▸ DATASET CONTENT
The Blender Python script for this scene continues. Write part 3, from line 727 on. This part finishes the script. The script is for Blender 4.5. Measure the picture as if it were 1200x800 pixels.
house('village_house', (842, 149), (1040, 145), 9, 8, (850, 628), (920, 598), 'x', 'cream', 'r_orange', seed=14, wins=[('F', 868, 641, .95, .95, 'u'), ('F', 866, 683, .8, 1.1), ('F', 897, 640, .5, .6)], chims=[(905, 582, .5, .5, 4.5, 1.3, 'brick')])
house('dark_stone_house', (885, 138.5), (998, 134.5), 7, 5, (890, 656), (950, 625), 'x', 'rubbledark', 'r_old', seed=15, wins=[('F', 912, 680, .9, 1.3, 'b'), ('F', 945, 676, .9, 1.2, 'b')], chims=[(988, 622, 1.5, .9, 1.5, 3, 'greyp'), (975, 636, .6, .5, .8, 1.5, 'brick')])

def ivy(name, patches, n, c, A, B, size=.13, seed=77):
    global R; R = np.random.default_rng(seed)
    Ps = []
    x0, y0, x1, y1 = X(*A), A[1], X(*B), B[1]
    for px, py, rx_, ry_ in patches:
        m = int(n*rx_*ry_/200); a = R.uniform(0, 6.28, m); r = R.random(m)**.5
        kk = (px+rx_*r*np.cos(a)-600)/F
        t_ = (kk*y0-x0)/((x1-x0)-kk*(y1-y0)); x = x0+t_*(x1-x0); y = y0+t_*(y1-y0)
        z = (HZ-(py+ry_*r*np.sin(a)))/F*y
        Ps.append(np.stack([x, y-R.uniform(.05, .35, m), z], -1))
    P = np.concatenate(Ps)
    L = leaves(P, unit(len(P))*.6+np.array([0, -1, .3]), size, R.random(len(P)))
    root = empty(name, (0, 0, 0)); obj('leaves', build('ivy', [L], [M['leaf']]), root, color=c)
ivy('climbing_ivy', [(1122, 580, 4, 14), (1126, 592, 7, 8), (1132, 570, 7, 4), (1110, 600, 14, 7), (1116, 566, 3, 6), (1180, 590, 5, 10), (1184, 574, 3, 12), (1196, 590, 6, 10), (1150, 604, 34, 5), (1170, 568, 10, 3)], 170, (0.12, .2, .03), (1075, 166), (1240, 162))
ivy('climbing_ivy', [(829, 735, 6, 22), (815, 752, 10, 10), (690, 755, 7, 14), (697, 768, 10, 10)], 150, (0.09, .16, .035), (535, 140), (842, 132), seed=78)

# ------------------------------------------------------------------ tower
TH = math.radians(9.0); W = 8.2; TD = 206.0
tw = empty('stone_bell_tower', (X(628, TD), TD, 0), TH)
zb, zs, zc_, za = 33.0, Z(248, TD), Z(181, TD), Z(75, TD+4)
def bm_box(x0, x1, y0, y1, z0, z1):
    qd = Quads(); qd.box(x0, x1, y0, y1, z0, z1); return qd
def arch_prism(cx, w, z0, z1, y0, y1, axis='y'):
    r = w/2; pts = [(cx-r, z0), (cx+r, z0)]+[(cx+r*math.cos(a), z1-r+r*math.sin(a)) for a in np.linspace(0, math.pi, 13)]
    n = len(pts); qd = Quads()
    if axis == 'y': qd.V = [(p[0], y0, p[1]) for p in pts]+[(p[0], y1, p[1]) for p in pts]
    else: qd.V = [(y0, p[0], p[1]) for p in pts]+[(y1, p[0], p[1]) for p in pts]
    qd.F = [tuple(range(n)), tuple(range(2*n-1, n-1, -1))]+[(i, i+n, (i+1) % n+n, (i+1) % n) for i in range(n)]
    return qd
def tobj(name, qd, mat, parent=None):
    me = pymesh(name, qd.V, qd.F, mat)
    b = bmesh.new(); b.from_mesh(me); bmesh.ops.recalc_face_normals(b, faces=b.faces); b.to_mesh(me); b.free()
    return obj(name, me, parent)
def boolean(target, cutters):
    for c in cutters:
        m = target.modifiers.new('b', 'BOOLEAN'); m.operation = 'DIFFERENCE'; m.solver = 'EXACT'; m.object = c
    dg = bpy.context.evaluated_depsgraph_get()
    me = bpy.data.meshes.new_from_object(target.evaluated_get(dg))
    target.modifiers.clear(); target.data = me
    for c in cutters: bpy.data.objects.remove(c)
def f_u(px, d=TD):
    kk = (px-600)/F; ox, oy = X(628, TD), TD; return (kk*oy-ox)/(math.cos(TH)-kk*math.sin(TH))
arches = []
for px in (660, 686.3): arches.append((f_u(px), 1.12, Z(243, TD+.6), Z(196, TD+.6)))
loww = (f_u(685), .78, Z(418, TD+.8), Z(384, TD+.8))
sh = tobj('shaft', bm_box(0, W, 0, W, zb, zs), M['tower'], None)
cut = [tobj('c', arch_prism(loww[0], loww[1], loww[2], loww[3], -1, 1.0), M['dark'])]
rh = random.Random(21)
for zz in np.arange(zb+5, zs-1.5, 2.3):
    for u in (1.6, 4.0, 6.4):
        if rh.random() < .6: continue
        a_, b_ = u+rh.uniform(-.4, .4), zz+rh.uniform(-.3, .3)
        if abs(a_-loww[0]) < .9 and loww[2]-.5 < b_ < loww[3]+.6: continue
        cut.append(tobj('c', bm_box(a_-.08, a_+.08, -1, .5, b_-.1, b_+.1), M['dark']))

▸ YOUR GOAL
Extract the whole listing, character for character.

▸ COMPLETE RESPONSE
The Blender Python script for this scene continues. Write part 3, from line 727 on. This part finishes the script. The script is for Blender 4.5. Measure the picture as if it were 1200x800 pixels.
house('village_house', (842, 149), (1040, 145), 9, 8, (850, 628), (920, 598), 'x', 'cream', 'r_orange', seed=14, wins=[('F', 868, 641, .95, .95, 'u'), ('F', 866, 683, .8, 1.1), ('F', 897, 640, .5, .6)], chims=[(905, 582, .5, .5, 4.5, 1.3, 'brick')])
house('dark_stone_house', (885, 138.5), (998, 134.5), 7, 5, (890, 656), (950, 625), 'x', 'rubbledark', 'r_old', seed=15, wins=[('F', 912, 680, .9, 1.3, 'b'), ('F', 945, 676, .9, 1.2, 'b')], chims=[(988, 622, 1.5, .9, 1.5, 3, 'greyp'), (975, 636, .6, .5, .8, 1.5, 'brick')])

def ivy(name, patches, n, c, A, B, size=.13, seed=77):
    global R; R = np.random.default_rng(seed)
    Ps = []
    x0, y0, x1, y1 = X(*A), A[1], X(*B), B[1]
    for px, py, rx_, ry_ in patches:
        m = int(n*rx_*ry_/200); a = R.uniform(0, 6.28, m); r = R.random(m)**.5
        kk = (px+rx_*r*np.cos(a)-600)/F
        t_ = (kk*y0-x0)/((x1-x0)-kk*(y1-y0)); x = x0+t_*(x1-x0); y = y0+t_*(y1-y0)
        z = (HZ-(py+ry_*r*np.sin(a)))/F*y
        Ps.append(np.stack([x, y-R.uniform(.05, .35, m), z], -1))
    P = np.concatenate(Ps)
    L = leaves(P, unit(len(P))*.6+np.array([0, -1, .3]), size, R.random(len(P)))
    root = empty(name, (0, 0, 0)); obj('leaves', build('ivy', [L], [M['leaf']]), root, color=c)
ivy('climbing_ivy', [(1122, 580, 4, 14), (1126, 592, 7, 8), (1132, 570, 7, 4), (1110, 600, 14, 7), (1116, 566, 3, 6), (1180, 590, 5, 10), (1184, 574, 3, 12), (1196, 590, 6, 10), (1150, 604, 34, 5), (1170, 568, 10, 3)], 170, (0.12, .2, .03), (1075, 166), (1240, 162))
ivy('climbing_ivy', [(829, 735, 6, 22), (815, 752, 10, 10), (690, 755, 7, 14), (697, 768, 10, 10)], 150, (0.09, .16, .035), (535, 140), (842, 132), seed=78)

# ------------------------------------------------------------------ tower
TH = math.radians(9.0); W = 8.2; TD = 206.0
tw = empty('stone_bell_tower', (X(628, TD), TD, 0), TH)
zb, zs, zc_, za = 33.0, Z(248, TD), Z(181, TD), Z(75, TD+4)
def bm_box(x0, x1, y0, y1, z0, z1):
    qd = Quads(); qd.box(x0, x1, y0, y1, z0, z1); return qd
def arch_prism(cx, w, z0, z1, y0, y1, axis='y'):
    r = w/2; pts = [(cx-r, z0), (cx+r, z0)]+[(cx+r*math.cos(a), z1-r+r*math.sin(a)) for a in np.linspace(0, math.pi, 13)]
    n = len(pts); qd = Quads()
    if axis == 'y': qd.V = [(p[0], y0, p[1]) for p in pts]+[(p[0], y1, p[1]) for p in pts]
    else: qd.V = [(y0, p[0], p[1]) for p in pts]+[(y1, p[0], p[1]) for p in pts]
    qd.F = [tuple(range(n)), tuple(range(2*n-1, n-1, -1))]+[(i, i+n, (i+1) % n+n, (i+1) % n) for i in range(n)]
    return qd
def tobj(name, qd, mat, parent=None):
    me = pymesh(name, qd.V, qd.F, mat)
    b = bmesh.new(); b.from_mesh(me); bmesh.ops.recalc_face_normals(b, faces=b.faces); b.to_mesh(me); b.free()
    return obj(name, me, parent)
def boolean(target, cutters):
    for c in cutters:
        m = target.modifiers.new('b', 'BOOLEAN'); m.operation = 'DIFFERENCE'; m.solver = 'EXACT'; m.object = c
    dg = bpy.context.evaluated_depsgraph_get()
    me = bpy.data.meshes.new_from_object(target.evaluated_get(dg))
    target.modifiers.clear(); target.data = me
    for c in cutters: bpy.data.objects.remove(c)
def f_u(px, d=TD):
    kk = (px-600)/F; ox, oy = X(628, TD), TD; return (kk*oy-ox)/(math.cos(TH)-kk*math.sin(TH))
arches = []
for px in (660, 686.3): arches.append((f_u(px), 1.12, Z(243, TD+.6), Z(196, TD+.6)))
loww = (f_u(685), .78, Z(418, TD+.8), Z(384, TD+.8))
sh = tobj('shaft', bm_box(0, W, 0, W, zb, zs), M['tower'], None)
cut = [tobj('c', arch_prism(loww[0], loww[1], loww[2], loww[3], -1, 1.0), M['dark'])]
rh = random.Random(21)
for zz in np.arange(zb+5, zs-1.5, 2.3):
    for u in (1.6, 4.0, 6.4):
        if rh.random() < .6: continue
        a_, b_ = u+rh.uniform(-.4, .4), zz+rh.uniform(-.3, .3)
        if abs(a_-loww[0]) < .9 and loww[2]-.5 < b_ < loww[3]+.6: continue
        cut.append(tobj('c', bm_box(a_-.08, a_+.08, -1, .5, b_-.1, b_+.1), M['dark']))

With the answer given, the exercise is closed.